Quale eredità lascia Elisabetta II?
«È una domanda complessa ma, per sintetizzare, ci sono almeno tre elementi fondamentali – prosegue Franklin —. Il primo è la straordinaria lunghezza del suo regno, il più lungo di sempre per il Paese: questo Platinum Jubilee è una prima assoluta e da solo il traguardo rivela l’eccezionale capacità della Regina nell’aver saputo assicurare stabilità in un tempo di cambiamento epocale: dalla perdita dell’Impero all’intrusione dei nuovi mezzi di comunicazione.
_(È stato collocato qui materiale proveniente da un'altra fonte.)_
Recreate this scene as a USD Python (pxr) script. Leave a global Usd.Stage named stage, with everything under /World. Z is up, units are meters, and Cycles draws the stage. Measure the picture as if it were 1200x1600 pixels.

In secondo luogo, la storia terrà conto del fatto che Elisabetta – pur non sempre senza difficoltà e con l’aiuto di altri, principalmente il marito Filippo – ha saputo modernizzare la monarchia in molti modi, dal permettere alle telecamere della televisione di entrare a palazzo, al pagamento delle tasse, fino all’apertura di Buckingham Palace al pubblico. Terza legacy, l’essere stata il simbolo del principio evidenziato dalla serie The Crown: la capacità di mettere il dovere, legato al suo ruolo, davanti a qualsiasi altra cosa. È questo il filo che attraversa il suo tempo fino a questo Platinum Jubilee, la costante anche nei tanti drammi che hanno interessato la sua famiglia. E proprio il Giubileo ha offerto l’opportunità di presentare al mondo il futuro, Carlo re: una quantità di celebrazioni ricche di occasioni per presentare con la giusta coreografia il ruolo del figlio ed erede al trono».
Una regina che ha unito il Paese.
«La monarchia con Elisabetta è stata uno straordinario elemento di unificazione, grazie a una sovrana capace di suscitare ampie simpatie e rispetto».
E come sarà, adesso, il regno di Carlo III, un erede al trono che ha attraversato un’estate «burrascosa» per le rivelazioni sulle sue charity, ma che da una vita lavora con passione per prepararsi alla successione?
«La successione di Carlo sarà morbida. Adesso ci attende un periodo di lutto profondo per il Paese. Re Carlo III inizierà comunque con simpatia e benevolenza. La continuità sarà la sua strategia. Solo lentamente vedremo quindi un più chiaro senso di come potrà cambiare la nuova era di re Carlo». La nuova era dopo la grande stagione di Elisabetta II.